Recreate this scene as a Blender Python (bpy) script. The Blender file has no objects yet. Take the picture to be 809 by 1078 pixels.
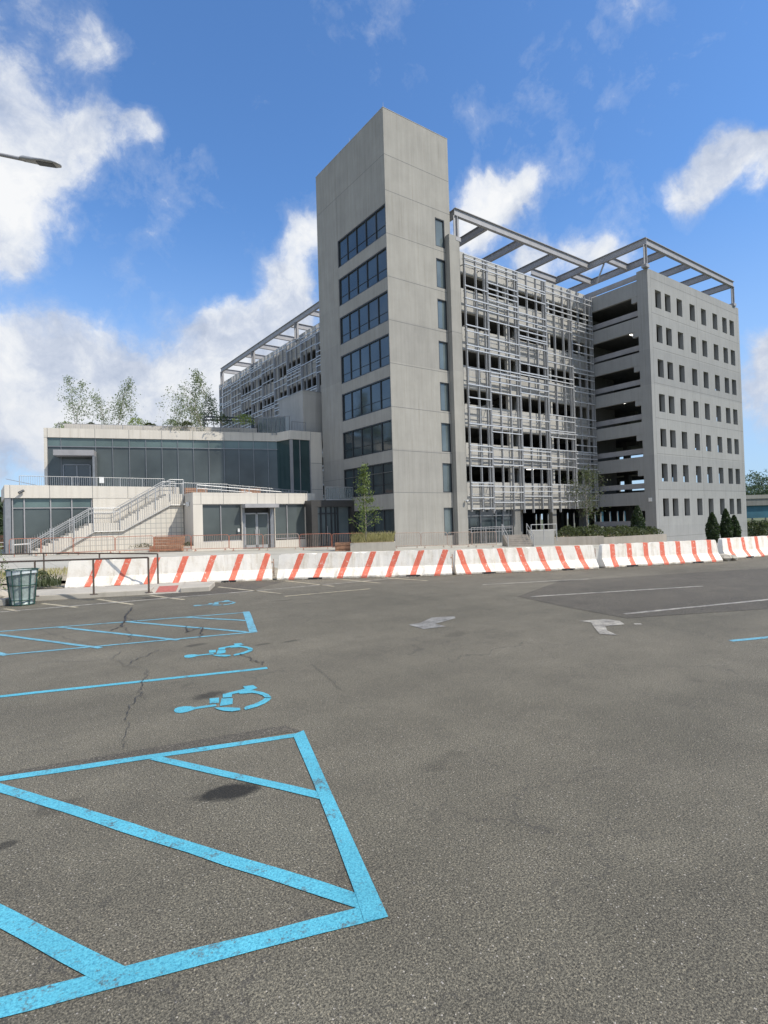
import bpy, math, random
import numpy as np
from mathutils import Vector, Matrix
R_=math.radians
random.seed(7)
scn=bpy.context.scene
col=scn.collection

# ------------------------------------------------------------------ camera frame (also used to lay paint out on the ground)
F,YAW,PIT,ROL=596.4,0.9475,0.01944,-0.02878
EYE=np.array([0,0,1.7])
_f=np.array([math.cos(YAW)*math.cos(PIT),math.sin(YAW)*math.cos(PIT),math.sin(PIT)])
_r=np.array([math.sin(YAW),-math.cos(YAW),0]); _u=np.cross(_r,_f)
RT=_r*math.cos(ROL)+_u*math.sin(ROL); UP=np.cross(RT,_f)
def ray(x,y): return _f+RT*(x-404.5)/F-UP*(y-539)/F
def G(x,y,z=0.0):
    d=ray(x,y); t=(z-1.7)/d[2]; return (d[0]*t,d[1]*t)
def D(x,y,d): 
    p=EYE+ray(x,y)*d; return (p[0],p[1],p[2])
S2=(0.815,-0.58)      # direction to the right across the view, level
def gz(x,y): return max(-1.0,min(.45,-.135-.018*(.81*x-.58*y)))

# ------------------------------------------------------------------ materials
MATS={}
def nt(name):
    m=bpy.data.materials.new(name); m.use_nodes=True
    n=m.node_tree; return m,n,n.nodes['Principled BSDF']
def N(t,kind,**k):
    n=t.nodes.new(kind)
    for a,b in k.items():
        if a in n.inputs.keys(): n.inputs[a].default_value=b
        else: setattr(n,a,b)
    return n
def noise(t,scale,detail=4,rough=.55,vec=None):
    n=t.nodes.new('ShaderNodeTexNoise'); n.inputs['Scale'].default_value=scale; n.inputs['Detail'].default_value=detail; n.inputs['Roughness'].default_value=rough
    if vec is not None: t.links.new(vec,n.inputs['Vector'])
    return n.outputs['Fac']
def objc(t,sc=(1,1,1)):
    c=t.nodes.new('ShaderNodeTexCoord'); m=t.nodes.new('ShaderNodeMapping'); m.inputs['Scale'].default_value=sc
    t.links.new(c.outputs['Object'],m.inputs['Vector']); return m.outputs['Vector']
def ramp(t,fac,stops):
    r=t.nodes.new('ShaderNodeValToRGB'); e=r.color_ramp.elements
    while len(e)>1: e.remove(e[-1])
    for i,(p,c) in enumerate(stops):
        el=e[0] if i==0 else e.new(p); el.position=p; el.color=(*c,1) if len(c)==3 else c
    t.links.new(fac,r.inputs['Fac']); return r.outputs['Color']
def mixc(t,fac,a,b,mode='MIX'):
    m=t.nodes.new('ShaderNodeMix'); m.data_type='RGBA'; m.blend_type=mode
    for v,i in((fac,0),(a,6),(b,7)):
        if hasattr(v,'links') or hasattr(v,'is_linked'): t.links.new(v,m.inputs[i])
        elif i==0: m.inputs[0].default_value=v
        else: m.inputs[i].default_value=(*v,1)
    return m.outputs[2]
def math_(t,op,a,b=None,clamp=False):
    m=t.nodes.new('ShaderNodeMath'); m.operation=op; m.use_clamp=clamp
    for i,v in enumerate((a,b)):
        if v is None: continue
        if hasattr(v,'is_linked'): t.links.new(v,m.inputs[i])
        else: m.inputs[i].default_value=v
    return m.outputs[0]
def bump(t,b,h,strength=.2,dist=.02):
    n=t.nodes.new('ShaderNodeBump'); n.inputs['Strength'].default_value=strength; n.inputs['Distance'].default_value=dist
    t.links.new(h,n.inputs['Height']); t.links.new(n.outputs['Normal'],b.inputs['Normal'])
def simple(name,c,rough=.6,metal=0,var=.12,scale=3,bmp=0,bscale=30,spec=.5):
    m,t,b=nt(name); t=m.node_tree
    v=objc(t); n=noise(t,scale,5,.6,v)
    lo=tuple(x*(1-var) for x in c); hi=tuple(min(1,x*(1+var)) for x in c)
    t.links.new(ramp(t,n,[(.3,lo),(.7,hi)]),b.inputs['Base Color'])
    b.inputs['Roughness'].default_value=rough; b.inputs['Metallic'].default_value=metal
    b.inputs['Specular IOR Level'].default_value=spec
    if bmp: bump(t,b,noise(t,bscale,4,.6,v),bmp)
    MATS[name]=m; return m
def concrete(name,c,streak=.18,blotch=.14,rough=.85,fine=60):
    m,_,b=nt(name); t=m.node_tree
    v=objc(t); vs=objc(t,(1.3,1.3,.09))
    a=noise(t,.55,6,.62,v); s=noise(t,2.2,5,.6,vs); f=noise(t,fine,3,.7,v)
    c1=ramp(t,a,[(.28,tuple(x*(1-blotch) for x in c)),(.72,tuple(x*(1+blotch) for x in c))])
    c2=ramp(t,s,[(.35,(1-streak,)*3),(.6,(1,1,1))])
    c3=ramp(t,f,[(.3,(.9,.9,.9)),(.7,(1.06,1.06,1.06))])
    sp=t.nodes.new('ShaderNodeSeparateXYZ'); t.links.new(v,sp.inputs[0])
    fl=math_(t,'FLOOR',math_(t,'DIVIDE',math_(t,'SUBTRACT',sp.outputs[2],.7),3.33))
    w1=t.nodes.new('ShaderNodeTexWhiteNoise'); w1.noise_dimensions='1D'; t.links.new(fl,w1.inputs['W'])
    c3=mixc(t,1.,c3,ramp(t,w1.outputs['Value'],[(0,(.93,.93,.93)),(1,(1.05,1.045,1.03))]),'MULTIPLY')
    st2=noise(t,5,6,.65,objc(t,(1.,1.,.035))); c3=mixc(t,1.,c3,ramp(t,st2,[(.32,(.88,.87,.85)),(.46,(1,1,1))]),'MULTIPLY')
    o=mixc(t,1.,mixc(t,1.,c1,c2,'MULTIPLY'),c3,'MULTIPLY')
    t.links.new(o,b.inputs['Base Color']); b.inputs['Roughness'].default_value=rough; b.inputs['Specular IOR Level'].default_value=.3
    bump(t,b,f,.15,.01)
    MATS[name]=m; return m
concrete('panel_concrete',(.345,.335,.305),.1,.09)
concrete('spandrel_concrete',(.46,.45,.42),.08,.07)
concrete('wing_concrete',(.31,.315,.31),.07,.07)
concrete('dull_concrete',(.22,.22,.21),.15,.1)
concrete('precast_white',(.66,.62,.55),.07,.05)
concrete('kerb_concrete',(.50,.46,.39),.1,.16)
concrete('warm_concrete',(.40,.36,.31),.15,.12)
simple('joint',(.17,.17,.165),.9)
simple('steel_grey',(.34,.335,.34),.55,.15,.12,1.5)
simple('steel_light',(.40,.405,.405),.45,.3,.1,2)
simple('screen_metal_shaded',(.33,.335,.34),.45,.15,.08,3)  # darker screen tone: shaded side of the uprights put into the colour
simple('screen_rail_sunlit',(.56,.57,.58),.3,.2,.06,3)  # lighter screen tone: sun catching the horizontals put into the colour
simple('frame_dark',(.05,.055,.06),.4,.4)
simple('frame_grey',(.27,.28,.29),.45,.5)
simple('rust_red',(.42,.17,.11),.7,.2,.3,9)
simple('rust_tan',(.42,.31,.25),.7,.2,.25,9)
simple('rail_brown',(.11,.082,.065),.6,.3,.3,9)
simple('wood',(.36,.19,.11),.7,0,.3,6)
simple('slot_shade',(.02,.02,.022),.9)
simple('charcoal_panel',(.06,.058,.055),.5,.2)
simple('soil',(.30,.24,.16),.95,0,.3,4,.4,12)
simple('bark',(.28,.25,.21),.9,0,.3,12)
simple('green_paint',(.025,.075,.06),.5,.2,.2,10)
simple('liner',(.30,.36,.34),.35,0,.25,9,.5,14)
simple('liner_rim',(.55,.60,.60),.35,0,.15,9,.3,14)
simple('white_paint_metal',(.72,.72,.70),.5)
simple('blue_girder',(.035,.12,.17),.6,.1,.25,.3)
simple('tactile_red',(.42,.13,.10),.8,0,.2,12,.5,40)
simple('debris',(.22,.2,.17),.9,0,.3,12,.5,20)
simple('roof_grey',(.3,.3,.3),.9)
def stain_mat(name,c):
    m,_,b=nt(name); t=m.node_tree
    n=noise(t,9,5,.65,objc(t)); t.links.new(ramp(t,n,[(.3,tuple(x*.6 for x in c)),(.7,tuple(x*1.5 for x in c))]),b.inputs['Base Color'])
    b.inputs['Roughness'].default_value=.6; MATS[name]=m
stain_mat('oil_stain',(.022,.021,.02)); stain_mat('crack_dark',(.042,.039,.036))

def glass(name,c,rough=.04,spec=.9,wob=.0,var=.3,panw=1.3):
    m,_,b=nt(name); t=m.node_tree
    v=objc(t); n=noise(t,.35,3,.5,v)
    t.links.new(ramp(t,n,[(.3,tuple(x*(1-var) for x in c)),(.7,tuple(x*(1+var) for x in c))]),b.inputs['Base Color'])
    b.inputs['Roughness'].default_value=rough; b.inputs['IOR'].default_value=1.6; b.inputs['Specular IOR Level'].default_value=spec
    bump(t,b,noise(t,.9,2,.5,v),.04+wob,.05)
    MATS[name]=m
glass('tower_glass',(.045,.060,.066),.07,spec=.7,wob=.05)
glass('store_glass',(.082,.098,.097),.12,spec=.38)
glass('bay_tint',(.035,.065,.066),.1,spec=.4)
glass('transom_glass',(.11,.155,.148),.12,spec=.45)
glass('narrow_glass',(.12,.15,.155),.1,spec=.6)
def clear_glass():
    m,_,b=nt('rail_glass'); b.inputs['Base Color'].default_value=(.25,.32,.34,1); b.inputs['Roughness'].default_value=.08; b.inputs['Alpha'].default_value=.3; b.inputs['Specular IOR Level'].default_value=.3
    MATS['rail_glass']=m
clear_glass()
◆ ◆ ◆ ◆
» TASK TO COMPLETE:
Could the lines from the top of the material through the line with "col=scn.collection" be repeated exactly, pictures left out?

» OUTPUT FOR THIS TASK:
Recreate this scene as a Blender Python (bpy) script. The Blender file has no objects yet. Take the picture to be 809 by 1078 pixels.
import bpy, math, random
import numpy as np
from mathutils import Vector, Matrix
R_=math.radians
random.seed(7)
scn=bpy.context.scene
col=scn.collection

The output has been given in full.